Monday, Jun. 01, 1953
A Letter from Ike
In freeing Associated Press Correspondent William Oatis, the Czech Communists put their best propaganda foot forward. Oatis was released, the Czechs announced, because of a pleading letter from his wife. Last week the White House gave out the true story. Two months ago, President Eisenhower wrote a letter to Czech President Antonin Zapotocky, pointing out that the U.S. would consider easing up the economic squeeze on Czechoslovakia only if Oatis was freed from his ten-year sentence on an espionage charge. Wrote Ike: "If your government will release Mr. Oatis . . . the United States Government . . . is prepared to negotiate . . . the issues arising from the arrest of Mr. Oatis and now outstanding between us."
Zapotocky's answer to Ike's letter was handed to U.S. Ambassador George Wadsworth in Prague only 16 hours before Oatis' release (TIME, May 25). Wrote Zapotocky: "I have decided on May 15, 1953 to grant pardon to Mr. William Oatis for the uncompleted part of his sentence." Wadsworth promptly cabled the letter to Washington, but the White House did not release it until five days later. Under the niceties of diplomacy, letters between heads of state are not made public until both governments agree. By "the time the White House got Prague's approval, the Czechs had already trumpeted the "humanitarian" explanation that it was Laurabelle Oatis' plea that got her husband out of Pankrac Prison.
In New York City, Oatis carefully spelled out the basis for the espionage charge, and thereby brought into focus the difference between press freedom in democratic and totalitarian countries. In Prague, he said, he had done just what any other correspondent does, i.e., tried to check information with official sources, sometimes at the U.S. embassy. "But at no time," said Oatis, "did I act as an espionage agent of the embassy in the sense that this term is understood in Western countries." The Czechs had imprisoned him, he said, because, "some things that generally are considered in Western countries to be normal newsgathering procedure can be construed there to be espionage. This was the cause of my trouble."

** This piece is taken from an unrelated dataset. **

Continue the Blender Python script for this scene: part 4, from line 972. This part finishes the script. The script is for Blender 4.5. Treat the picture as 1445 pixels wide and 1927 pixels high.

The law that Oatis was convicted of violating could be used to send any newsman to jail at the whim of the Reds. Says the Czech law and penal code: "He who attempts to obtain state secrets with the intention of betraying them to a foreign power [is guilty of espionage] . . . By a state secret is meant a fact [of] political, military or economic interest [which] should remain concealed . . . By economic secret is meant everything . . . important for economic enterprise . . . that should be kept secret." In short, Oatis was guilty of espionage if he tried to check the location or output of a factory with the "intention" of having the A.P. publish that information abroad.